Sleep time is not detached from life, and it has a certain effect on a person’s experience in the state of wakefulness. The dreams of shamans had become the source of the mythological picture of the world, new religions had arisen from the dreams of the prophets, and the dreams of the rulers had been declared the reason for political and societal changes. The reason why dreams could cause cultural shifts is that people used to perceive them as signs and symbols that contain messages from the gods. The notion of a dream and a myth was the same (Thonemann, 2020). In other words, the interpretation of dreams was literal and did not differ from waking life. The phenomenon of a dream as an object of scientific study has lacked integrity in the academic community. In recent decades, however, the situation has changed, and the study of culture, while ignoring the study of such an aspect of human existence as dreaming, is not possible.

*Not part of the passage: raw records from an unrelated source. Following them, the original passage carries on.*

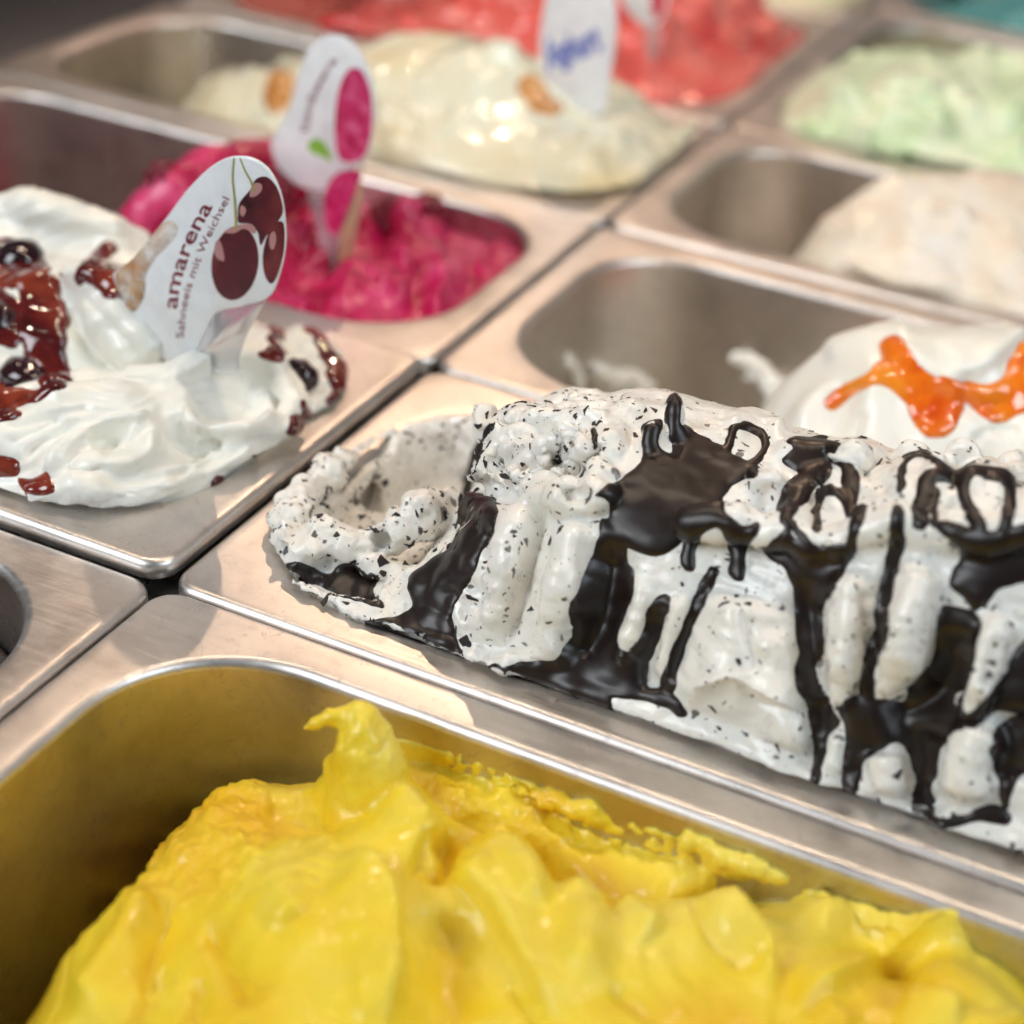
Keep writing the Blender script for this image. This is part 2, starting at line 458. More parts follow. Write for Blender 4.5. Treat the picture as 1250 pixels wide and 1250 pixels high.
# counter: a dark deck far below the rims and the steel bars that carry them
def boxmesh(x0, x1, y0, y1, z0, z1, c=1.0):
    loops = [rloop(x0+c, x1-c, y0+c, y1-c, 1, z0, 2, 1), rloop(x0, x1, y0, y1, 1.5, z0+c, 2, 1), rloop(x0, x1, y0, y1, 1.5, z1-c, 2, 1), rloop(x0+c, x1-c, y0+c, y1-c, 1, z1, 2, 1)]
    V, F = loft(loops, True); F.append(tuple(range(len(loops[0])))[::-1]); return V, F
BAR = steel('support_bar_steel', (0.5, 0.48, 0.46), 0.25, 0.4)
DECK = plain('dark_counter_paint', (0.03, 0.028, 0.03), 0.45)
V, F = boxmesh(-900, 800, -600, 1500, -150, -140); tag(obj('counter_deck', V, F, DECK), kind='structure')
V, F = boxmesh(-10, 10, -400, 1100, -30, -7.2); tag(obj('counter_support_rail', V, F, BAR), kind='structure')
for y in (-250, -165, 0, 165, 330, 495, 745, 790, 995):
    for a, b in ((XL, -10.5), (10.5, 345)):
        if (y in (-250, 790) and a < 0) or (y in (-165, 745) and a > 0): continue
        V, F = boxmesh(a, b, y-8, y+8, -30, -7.2); tag(obj('counter_support_rail', V, F, BAR), kind='structure')
V, F = boxmesh(-640, XL-3, -300, 1100, -60, -6); tag(obj('counter_side_top', V, F, plain('counter_side_metal', (0.10, 0.10, 0.11), 0.35, Metallic=0.6)), kind='structure')
V, F = boxmesh(345, 640, -300, 1100, -60, -6); tag(obj('counter_side_top', V, F, bpy.data.materials['counter_side_metal']), kind='structure')
V, F = boxmesh(-700, -430, -200, 1100, -60, 130); tag(obj('counter_end_panel', V, F, plain('dark_end_panel', (0.035, 0.03, 0.032), 0.4)), kind='structure')

# ------------------------------------------------------------------ ice cream: helpers
def pz(*rows): return [W(a, b, z=c) for a, b, c in rows]
def py_(*rows): return [W(a, b, y=c) for a, b, c in rows]
def roughen(V, Q, amp, scale, seed=0, mask=None, octaves=3):
    n = normals(V, Q); d = fbm(V, scale, octaves, seed)*amp
    if mask is not None: d = d*mask
    return V+n*d[:, None]
def streaks(V, Q, amp, ang, along=90.0, across=7.0, warp=26.0, seed=0, mask=None):
    """fine drag marks left by the spatula, following the picture direction ang"""
    P, _ = project(V); w = np.stack([fbm(V, 30, 2, seed), fbm(V, 30, 2, seed+4), V[:,0]*0], 1)*warp
    a = math.radians(ang); u = P[:,0]*math.cos(a)+P[:,1]*math.sin(a)+w[:,0]; v = -P[:,0]*math.sin(a)+P[:,1]*math.cos(a)+w[:,1]
    d = vnoise(np.stack([u/along, v/across, u*0], 1), 1.0, seed)+0.5*vnoise(np.stack([u/along, v/across*2.1, u*0+5], 1), 1.0, seed+2)
    if mask is not None: d = d*mask
    return V+normals(V, Q)*(amp*d)[:, None]
def inpoly(P, poly):
    poly = np.array(poly, float); ins = np.zeros(len(P), bool); n = len(poly)
    for i in range(n):
        a, b = poly[i], poly[(i+1) % n]
        c = (a[1] > P[:,1]) != (b[1] > P[:,1])
        with np.errstate(divide='ignore', invalid='ignore'):
            xx = (b[0]-a[0])*(P[:,1]-a[1])/(b[1]-a[1])+a[0]
        ins ^= c & (P[:,0] < xx)
    return ins
def loopcurve(poly, n=4):
    p = np.array(poly, float); k = len(p); out = []
    for i in range(k):
        a, b, c, d = p[i-1], p[i], p[(i+1) % k], p[(i+2) % k]
        for t in np.linspace(0, 1, n, endpoint=False):
            out.append(0.5*(2*b+(c-a)*t+(2*a-5*b+4*c-d)*t*t+(3*b-a-3*c+d)*t**3))
    return np.array(out)
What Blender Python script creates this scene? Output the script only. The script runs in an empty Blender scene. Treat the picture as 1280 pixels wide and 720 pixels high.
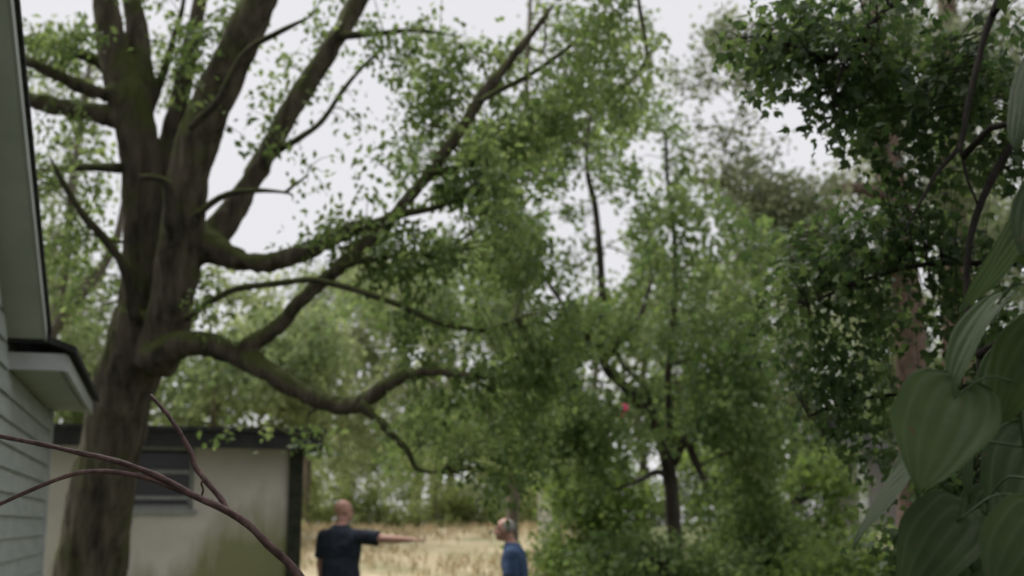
import bpy, bmesh, math, random
import numpy as np
from mathutils import Vector, Matrix

random.seed(7)
RNG = np.random.default_rng(11)
SC = bpy.context.scene
COL = SC.collection
R = math.radians

# ------------------------------------------------------------------ camera
F = 1545.0                       # focal length in pixels of the 1280 px wide photograph
CAM = Vector((0, 0, 1.55))
PITCH = math.atan(295 / F)
cd = bpy.data.cameras.new('camera')
cam = bpy.data.objects.new('camera', cd)
COL.objects.link(cam)
cam.location = CAM
cam.rotation_euler = (math.pi / 2 + PITCH, 0, 0)
cd.sensor_width = 36.0
cd.lens = 36.0 * F / 1280
cd.clip_start = 0.05
cd.clip_end = 2000
cd.dof.use_dof = True
cd.dof.focus_distance = 2.75
cd.dof.aperture_fstop = 3.4
SC.camera = cam

# ------------------------------------------------------------------ overcast sky, soft sun, exposure
SUN_EL, SUN_AZ = R(60), R(-62)
w = bpy.data.worlds.new('World')
SC.world = w
w.use_nodes = True
nt = w.node_tree
nt.nodes.clear()
sky = nt.nodes.new('ShaderNodeTexSky')
sky.sky_type = 'NISHITA'
sky.sun_disc = False
sky.sun_elevation = SUN_EL
sky.sun_rotation = SUN_AZ
bg1 = nt.nodes.new('ShaderNodeBackground')
bg1.inputs['Strength'].default_value = 0.05
nt.links.new(sky.outputs[0], bg1.inputs['Color'])
bg2 = nt.nodes.new('ShaderNodeBackground')      # the closed cloud deck
bg2.inputs['Strength'].default_value = 0.238
tc = nt.nodes.new('ShaderNodeTexCoord')
nz = nt.nodes.new('ShaderNodeTexNoise')
nz.inputs['Scale'].default_value = 2.2
nz.inputs['Detail'].default_value = 5
nt.links.new(tc.outputs['Generated'], nz.inputs['Vector'])
rp = nt.nodes.new('ShaderNodeValToRGB')
rp.color_ramp.elements[0].position = 0.3
rp.color_ramp.elements[0].color = (0.95, 0.94, 0.965, 1)
rp.color_ramp.elements[1].position = 0.7
rp.color_ramp.elements[1].color = (1.0, .99, 1.01, 1)
nt.links.new(nz.outputs['Fac'], rp.inputs[0])
nt.links.new(rp.outputs[0], bg2.inputs['Color'])
mx = nt.nodes.new('ShaderNodeMixShader')
mx.inputs[0].default_value = 0.96
nt.links.new(bg1.outputs[0], mx.inputs[1])
nt.links.new(bg2.outputs[0], mx.inputs[2])
out = nt.nodes.new('ShaderNodeOutputWorld')
nt.links.new(mx.outputs[0], out.inputs['Surface'])

sl = bpy.data.lights.new('sun', 'SUN')
sl.energy = 1.5
sl.angle = R(60)
sl.color = (1.0, 0.97, 0.92)
sun = bpy.data.objects.new('sun', sl)
COL.objects.link(sun)
sd = Vector((math.sin(SUN_AZ) * math.cos(SUN_EL), math.cos(SUN_AZ) * math.cos(SUN_EL), math.sin(SUN_EL)))
sun.rotation_euler = sd.to_track_quat('Z', 'Y').to_euler()
sun.location = (10, 20, 40)

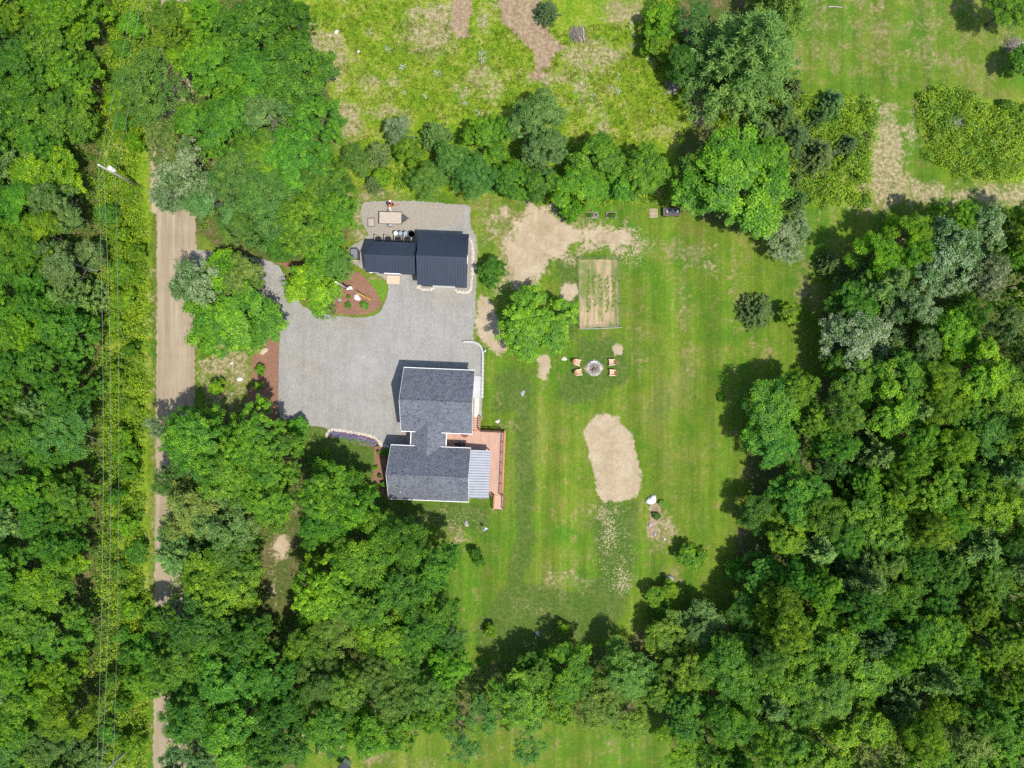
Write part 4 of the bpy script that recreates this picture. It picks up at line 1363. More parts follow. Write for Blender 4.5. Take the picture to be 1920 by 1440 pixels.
tree(318, 275, 46, 11, 'poplar', 'bright', "pale tree hiding the road between the olive and the silvery roadside trees", G_NW)
tree(312, 372, 30, 8, 'white', 'mid', "low white leaved branches at the spot where the road comes out", G_NW)
tree(322, 60, 44, 11, 'oak', 'olive', "olive tree hiding the road near the picture's top", G_NW)
tree(375, 235, 55, 12, 'oak', 'mid', "dark tree between the olive and the silvery roadside trees", G_NW)
tree(440, 245, 60, 12, 'maple', 'deep', "broad deep green tree inside the block above the driveway", G_NW)
tree(565, 300, 62, 12, 'maple', 'cool', "bluish green broadleaf tree facing the meadow's lower left corner", G_NW)
tree(610, 345, 48, 10, 'maple', 'mid', "green broadleaf tree left of the trailer yard", G_NW)
tree(440, 330, 58, 11, 'birch', 'mid', "soft green fine leaved tree beside the silvery roadside tree", G_NW)
tree(500, 300, 52, 11, 'oak', 'olive', "olive green tree in the heart of the block above the driveway", G_NW)
tree(500, 390, 72, 11, 'birch', 'mid', "broad soft green tree just above the driveway entrance", G_NW)
tree(398, 375, 52, 10, 'poplar', 'cool', "pale grey green tree leaning over the road's turn to the drive", G_NW)
tree(570, 415, 66, 11, 'oak', 'olive', "olive tree above the mulch bed left of the lower shed", G_NW)
tree(625, 400, 42, 9, 'maple', 'mid', "smaller green tree touching the gravel yard by the pallet", G_NW)
tree(445, 428, 38, 8, 'birch', 'olive', "small olive tree over the driveway's mouth", G_NW)
tree(528, 455, 34, 7, 'maple', 'deep', "small dark tree above the mulch bed's tip", G_NW)
tree(610, 465, 42, 7, 'oak', 'mid', "low dark tree beside the grey lidded bin", G_NW)
tree(345, 45, 40, 9, 'small', 'lime', "lime green small tree beside the road near the picture's top", G_NW)
tree(395, 40, 40, 10, 'oak', 'bright', "bright crown between the lime tree and the tall dark tree", G_NW)
tree(345, 105, 32, 8, 'small', 'lime', "lime green small tree right of the olive roadside tree", G_NW)
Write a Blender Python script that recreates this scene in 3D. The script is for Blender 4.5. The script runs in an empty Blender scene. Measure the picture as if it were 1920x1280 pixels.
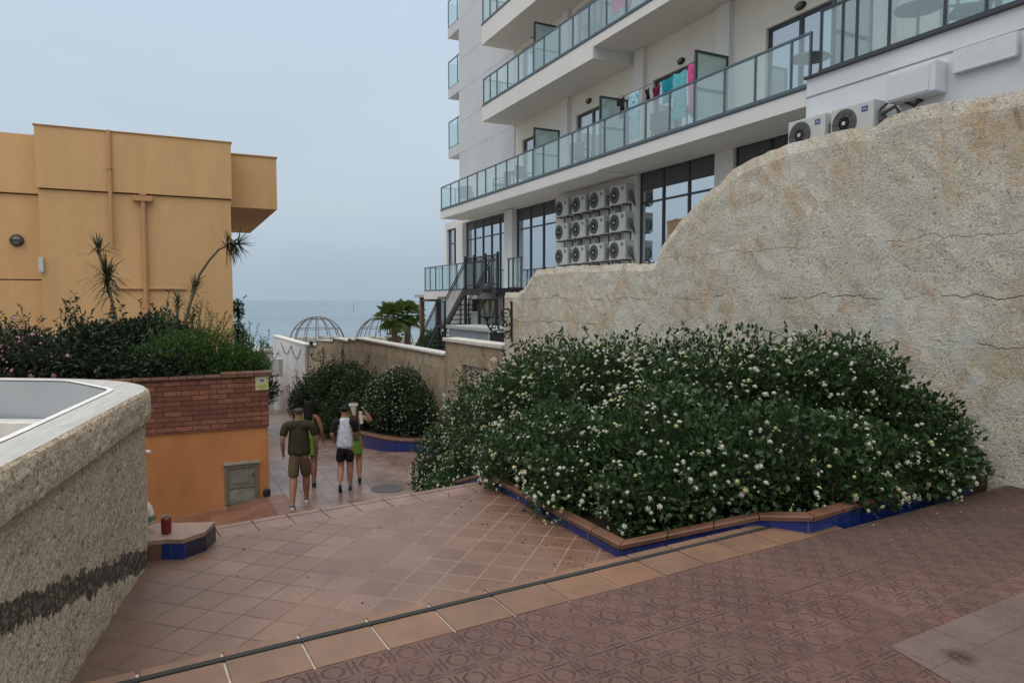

Among the notable events in the history of dreaming are the dreams Descartes. During the night of November 10, 1619, Descartes saw three amazing dreams that changed his whole subsequent life. In the first of these dreams, a whirlwind tore Descartes from shelter against the walls of a church. In his second dream, he observed a powerful storm through the eyes of a scientist and noticed that as soon as he managed to examine the real nature of this hurricane, it was no longer able to do him any harm (Waldow, 2017). In the third dream, Descartes read a poem by the late Latin author, Ausonius (Waldow, 2017). Awakening from these dreams, Descartes felt a strong sense of an unprecedented emotional upsurge and enthusiasm, accompanied by the absolute certainty that he had the key to the real foundation of all sciences (Waldow, 2017). Comparing this picture with similar events in the lives of other people, one can say that Descartes’s illumination is similar to the sudden enlightenment of the founders of religions.
By 1620, Descartes had developed his universal method of deductive reasoning, applicable to all sciences. His goal was to use a mathematically rigorous approach to analyze and explain the entire structure of the universe in its smallest details (Waldow, 2017). Today, such naive youthful claims can be perceived exclusively humorously. Descartes, however, with his unwavering confidence in the unlimited power of the mind, helped create a number of phenomenally popular works that have captured the minds of educated people in Europe for more than a century.
Another notable person that made significant contributions to the theory of dreams is Sigmund Freud. According to him, a dream is an unmasked hallucinatory fulfillment of desires or an expression of satisfaction of actual somatic needs – for instance, when a sleeping thirsty person sees in a dream how he or she drinks (Thonemann, 2020). However, dreams do not always embody the fulfillment of desires in such an explicit form as children’s dreams. Usually, desires are integrated into a dream in such a distorted shape that it requires the use of special psychoanalytic techniques in order to identify them.
The reason is that a dream undergoes a special procedure before appearing in the consciousness of a sleeping person. This process consists of four steps – representation, condensation, displacement, and secondary revision (Thonemann, 2020). The first conversion that occurs is the transformation of thoughts into visual images. This operation is very complicated, as it requires the representation of abstract relations in the form of concrete instances that can be contained in images (Thonemann, 2020). Logical elements, those that are expressed in a speech by abstract concepts and logical unions fall out and have to be restored.
The effect of condensation is manifested in the fact that several elements of a hidden dream in an explicit dream are embodied in one element. In addition, some of the aspects of a hidden dream may not be reflected in the explicit version at all (Thonemann, 2020). The work of displacement is expressed in replacing the element of a hidden dream with a hint. This mechanism can shift the emphasis from one aspect of a dream to another so that the most critical elements of a hidden dream are almost invisible in an explicit dream, and vice versa (Thonemann, 2020). The last step is secondary revision, in which the explicit dream is modified to become more logical in content structure (Thonemann, 2020). The goal of this step, according to Freud, is to convince the dreamer that the images he or she is seeing are only a dream.
In the context of the interpretation of dreams, the notion of wish fulfillment is crucial. The reason is that a desire to be fulfilled is an end goal of a dream and a starting point for the search (Thonemann, 2020). Wish fulfillment is the foundational aspect of Freud’s dream work. Without this element, the interpretation of a dream would take the form of guesswork, in which individual components of a dream can be given an infinite number of meanings.
References
Thonemann, P. (Ed.). (2020). The Interpretation of Dreams. Oxford University Press.
Waldow, A. (2017). Activating the mind: Descartes’ dreams and the awakening of the human animal machine. Philosophy and Phenomenological Research, 94(2), 299-325.